Goal ▸ Retype the whole listing verbatim and keep the pictures out of it.

** BEGIN **

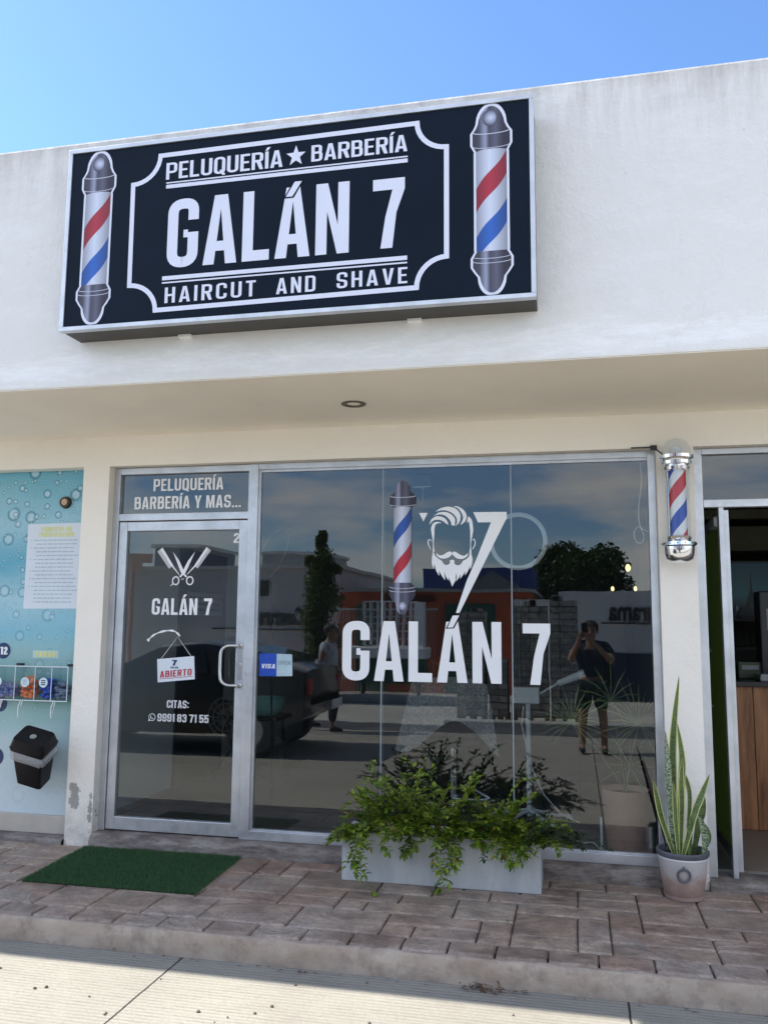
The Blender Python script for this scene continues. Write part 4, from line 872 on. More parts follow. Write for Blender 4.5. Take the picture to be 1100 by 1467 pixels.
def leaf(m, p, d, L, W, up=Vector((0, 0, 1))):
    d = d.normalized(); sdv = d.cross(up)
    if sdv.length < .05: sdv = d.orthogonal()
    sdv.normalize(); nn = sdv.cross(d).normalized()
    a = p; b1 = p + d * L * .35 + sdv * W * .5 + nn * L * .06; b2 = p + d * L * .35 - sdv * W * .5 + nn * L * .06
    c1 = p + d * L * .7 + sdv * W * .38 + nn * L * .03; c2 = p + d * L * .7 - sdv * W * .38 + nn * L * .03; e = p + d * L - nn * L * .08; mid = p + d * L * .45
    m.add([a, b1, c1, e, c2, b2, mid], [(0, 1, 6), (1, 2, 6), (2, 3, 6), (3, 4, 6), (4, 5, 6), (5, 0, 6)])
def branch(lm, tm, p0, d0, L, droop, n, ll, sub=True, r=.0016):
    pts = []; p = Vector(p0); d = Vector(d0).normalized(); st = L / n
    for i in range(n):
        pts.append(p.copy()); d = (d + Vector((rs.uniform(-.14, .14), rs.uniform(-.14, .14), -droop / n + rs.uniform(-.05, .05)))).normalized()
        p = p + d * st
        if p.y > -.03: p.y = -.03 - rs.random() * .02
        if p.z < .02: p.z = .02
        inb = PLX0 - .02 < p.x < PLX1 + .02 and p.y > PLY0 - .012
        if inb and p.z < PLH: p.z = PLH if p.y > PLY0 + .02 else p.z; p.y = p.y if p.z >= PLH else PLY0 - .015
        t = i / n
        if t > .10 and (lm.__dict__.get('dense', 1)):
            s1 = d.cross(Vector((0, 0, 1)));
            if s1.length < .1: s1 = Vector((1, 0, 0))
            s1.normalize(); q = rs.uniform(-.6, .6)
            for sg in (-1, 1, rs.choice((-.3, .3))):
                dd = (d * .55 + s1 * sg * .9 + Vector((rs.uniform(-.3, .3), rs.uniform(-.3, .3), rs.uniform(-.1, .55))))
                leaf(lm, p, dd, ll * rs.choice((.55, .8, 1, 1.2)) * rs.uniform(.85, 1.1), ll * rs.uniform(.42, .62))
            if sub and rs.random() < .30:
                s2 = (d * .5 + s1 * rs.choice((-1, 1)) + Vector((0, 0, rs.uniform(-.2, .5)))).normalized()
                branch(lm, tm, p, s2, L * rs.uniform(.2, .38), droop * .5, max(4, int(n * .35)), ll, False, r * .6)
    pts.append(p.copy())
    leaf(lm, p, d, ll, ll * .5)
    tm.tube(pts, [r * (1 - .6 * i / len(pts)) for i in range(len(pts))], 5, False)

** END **

Full response ▸
The Blender Python script for this scene continues. Write part 4, from line 872 on. More parts follow. Write for Blender 4.5. Take the picture to be 1100 by 1467 pixels.
def leaf(m, p, d, L, W, up=Vector((0, 0, 1))):
    d = d.normalized(); sdv = d.cross(up)
    if sdv.length < .05: sdv = d.orthogonal()
    sdv.normalize(); nn = sdv.cross(d).normalized()
    a = p; b1 = p + d * L * .35 + sdv * W * .5 + nn * L * .06; b2 = p + d * L * .35 - sdv * W * .5 + nn * L * .06
    c1 = p + d * L * .7 + sdv * W * .38 + nn * L * .03; c2 = p + d * L * .7 - sdv * W * .38 + nn * L * .03; e = p + d * L - nn * L * .08; mid = p + d * L * .45
    m.add([a, b1, c1, e, c2, b2, mid], [(0, 1, 6), (1, 2, 6), (2, 3, 6), (3, 4, 6), (4, 5, 6), (5, 0, 6)])
def branch(lm, tm, p0, d0, L, droop, n, ll, sub=True, r=.0016):
    pts = []; p = Vector(p0); d = Vector(d0).normalized(); st = L / n
    for i in range(n):
        pts.append(p.copy()); d = (d + Vector((rs.uniform(-.14, .14), rs.uniform(-.14, .14), -droop / n + rs.uniform(-.05, .05)))).normalized()
        p = p + d * st
        if p.y > -.03: p.y = -.03 - rs.random() * .02
        if p.z < .02: p.z = .02
        inb = PLX0 - .02 < p.x < PLX1 + .02 and p.y > PLY0 - .012
        if inb and p.z < PLH: p.z = PLH if p.y > PLY0 + .02 else p.z; p.y = p.y if p.z >= PLH else PLY0 - .015
        t = i / n
        if t > .10 and (lm.__dict__.get('dense', 1)):
            s1 = d.cross(Vector((0, 0, 1)));
            if s1.length < .1: s1 = Vector((1, 0, 0))
            s1.normalize(); q = rs.uniform(-.6, .6)
            for sg in (-1, 1, rs.choice((-.3, .3))):
                dd = (d * .55 + s1 * sg * .9 + Vector((rs.uniform(-.3, .3), rs.uniform(-.3, .3), rs.uniform(-.1, .55))))
                leaf(lm, p, dd, ll * rs.choice((.55, .8, 1, 1.2)) * rs.uniform(.85, 1.1), ll * rs.uniform(.42, .62))
            if sub and rs.random() < .30:
                s2 = (d * .5 + s1 * rs.choice((-1, 1)) + Vector((0, 0, rs.uniform(-.2, .5)))).normalized()
                branch(lm, tm, p, s2, L * rs.uniform(.2, .38), droop * .5, max(4, int(n * .35)), ll, False, r * .6)
    pts.append(p.copy())
    leaf(lm, p, d, ll, ll * .5)
    tm.tube(pts, [r * (1 - .6 * i / len(pts)) for i in range(len(pts))], 5, False)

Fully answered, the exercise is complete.